2024/08/10 相続・遺言
相続欠格に関する裁判例の紹介
本コラムでは、相続人の欠格が争われた裁判例について紹介します。
1、相続欠格とは
2、裁判例の紹介
1、相続欠格とは
相続人となる一般的資格を有する者であっても、一定の事由が存在する場合には相続人となる資格が失われることがあり、これを相続欠格といいます。
民法は、欠格事由として、以下の五つの事由を定めています。
①故意に被相続人又は相続について先順位若しくは同順位にある者を死亡するに至らせ、又は至らせようとしたために、刑に処せられた者
②被相続人の殺害されたことを知って、これを告発せず、又は告訴しなかった者。ただし、その者に是非の弁別がないとき、又は殺害者が自己の配偶者若しくは直系血族であったときは、この限りでない。
③詐欺又は強迫によって、被相続人が相続に関する遺言をし、撤回し、取り消し、又は変更することを妨げた者
④詐欺又は強迫によって、被相続人に相続に関する遺言をさせ、撤回させ、取り消させ、又は変更させた者
⑤相続に関する被相続人の遺言書を偽造し、変造し、破棄し、又は隠匿した者
相続欠格事由に該当した場合、その者は相続資格を失います。欠格事由が相続開始前に発生したものであるときは、その時点から、欠格事由が相続開始後に発生したものであるときは、相続開始時点から相続資格を失うこととなります。
2、裁判例の紹介
⑴遺言の偽造が問題となった事案
・東京地判平成9年2月26日判時1628号54頁
遺産の一部分割合意に調印しようとする段階になって、被告が突然自分に有利な内容の本件第二遺言書を発見したと言い出したこと、被告が現に本件第一遺言書の二枚目を変造していること、本件第二遺言書の筆跡が被告のものに酷似していること、本件第二遺言書発見の経緯についての主張をはじめとして被告の主張は多くの矛盾や不合理な変遷ばかりであること、といった事情から、被告が遺言を偽造したとして、相続欠格が主張された事案です。

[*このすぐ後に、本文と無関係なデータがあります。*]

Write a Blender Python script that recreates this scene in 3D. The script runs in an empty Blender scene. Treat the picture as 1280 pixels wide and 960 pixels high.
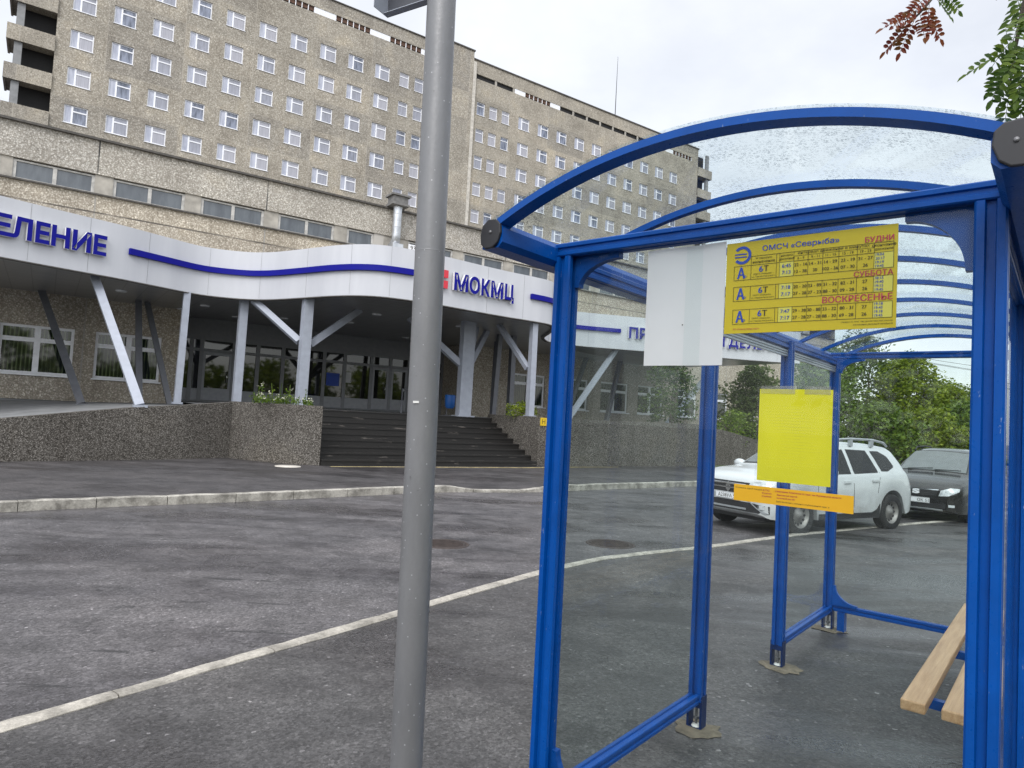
import bpy, bmesh, math, random
import numpy as np
from mathutils import Vector, Matrix
from mathutils.bvhtree import BVHTree

R = math.radians
random.seed(7)
scene = bpy.context.scene
COL = scene.collection

# ---------------------------------------------------------------- camera
CAM_H, PITCH, ROLL, FPX = 1.742, R(2.782), R(3.088), 846.4
cd = bpy.data.cameras.new('camera')
cam = bpy.data.objects.new('camera', cd)
COL.objects.link(cam)
_F = Vector((0, math.cos(PITCH), math.sin(PITCH)))
_r0 = Vector((1, 0, 0)); _u0 = _r0.cross(_F)
_r = math.cos(ROLL)*_r0 + math.sin(ROLL)*_u0
_u = -math.sin(ROLL)*_r0 + math.cos(ROLL)*_u0
M = Matrix.Identity(4)
for i in range(3):
    M[i][0], M[i][1], M[i][2] = _r[i], _u[i], -_F[i]
M[2][3] = CAM_H
cam.matrix_world = M
cd.sensor_width = 36.0
cd.lens = 36.0*FPX/1280.0
cd.clip_start, cd.clip_end = 0.05, 2000
scene.camera = cam

# ---------------------------------------------------------------- sky, sun, exposure
SUN_ELEV, SUN_AZ = R(42), R(192)       # azimuth measured from +Y clockwise: the bright part of the cloud is behind and left
world = bpy.data.worlds.new('World'); scene.world = world
world.use_nodes = True
wt = world.node_tree; wt.nodes.clear()
def wn(t, **k):
    n = wt.nodes.new(t)
    for a, b in k.items(): setattr(n, a, b)
    return n
wl = wt.links.new
out = wn('ShaderNodeOutputWorld'); bg_sky = wn('ShaderNodeBackground'); bg_cl = wn('ShaderNodeBackground'); addw = wn('ShaderNodeAddShader')
sky = wn('ShaderNodeTexSky'); sky.sky_type = 'NISHITA'; sky.sun_disc = False
sky.sun_elevation = SUN_ELEV; sky.sun_rotation = SUN_AZ
bg_sky.inputs[1].default_value = 0.05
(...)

裁判所は、被告が第二遺言書を発見したという経緯が極めて不自然であること、不合理な被告の言動や事象を伴っており、このことは被告自身が右遺言書を偽造したとの事実を無理なく推認させるものとしました。
その上で、被告は民法八九一条五号に該当する者として、相続人となることはできず、相続財産につき何ら相続権を有しないと判断しました。
遺言の偽造を理由に相続欠格を認めた裁判例として参考になります。
⑵遺言の隠匿が問題となった事案
ア 自筆証書遺言
・東京高判昭和45年3月17日家月22巻10号81頁
相続人の一人が、被相続人の死亡後直ちに遺言書(自筆証書遺言)を公表すると、他の相続人から遺留分減殺請求権の行使を受け、本件遺言書のとおり被相続人の遺産全部を自分独りで取得できなくなることを恐れ、被相続人の遺産全部を一人で承継しようとして、他の相続人らの遺産分割請求を却け、相続税納付の必要に迫られて本件遺言書の検認請求をなすまでこれを公表せず、本件遺言書を隠匿していたという事案です。
裁判所は、上記事実を認定したうえで、相続に関する被相続人の遺言書を隠匿した者として、民法第891条5号に該当するとして、相続欠格を認めました。
イ 公正証書遺言
・最判平成6年12月16日判タ870号105頁
遺言公正証書の正本の保管者がこれを公表しなかった行為が、遺言の隠匿に当たると主張された事案です。
裁判所は、遺産分割協議が成立するまで一部の相続人に対して遺言書の存在と内容を告げなかったという事実は認定しながらも、一部の相続人は事前に相談を受けて被相続人が公正証書によって遺言したことを知っていたこと、一部の相続人の実家の当主は証人として遺言書の作成に立ち会ったこと、遺言執行者の指定がされていたこと、遺産分割協議の成立前に一部の相続人に対し、右遺言公正証書の正本を示してその存在と内容を告げたといった事情から、「右事実関係の下において、被上告人の行為は遺言書の発見を妨げるものということができず、民法八九一条五号の遺言日の隠匿に当たらないとした原審の判断は、正当として是認することができる。」として相続欠格を認めませんでした。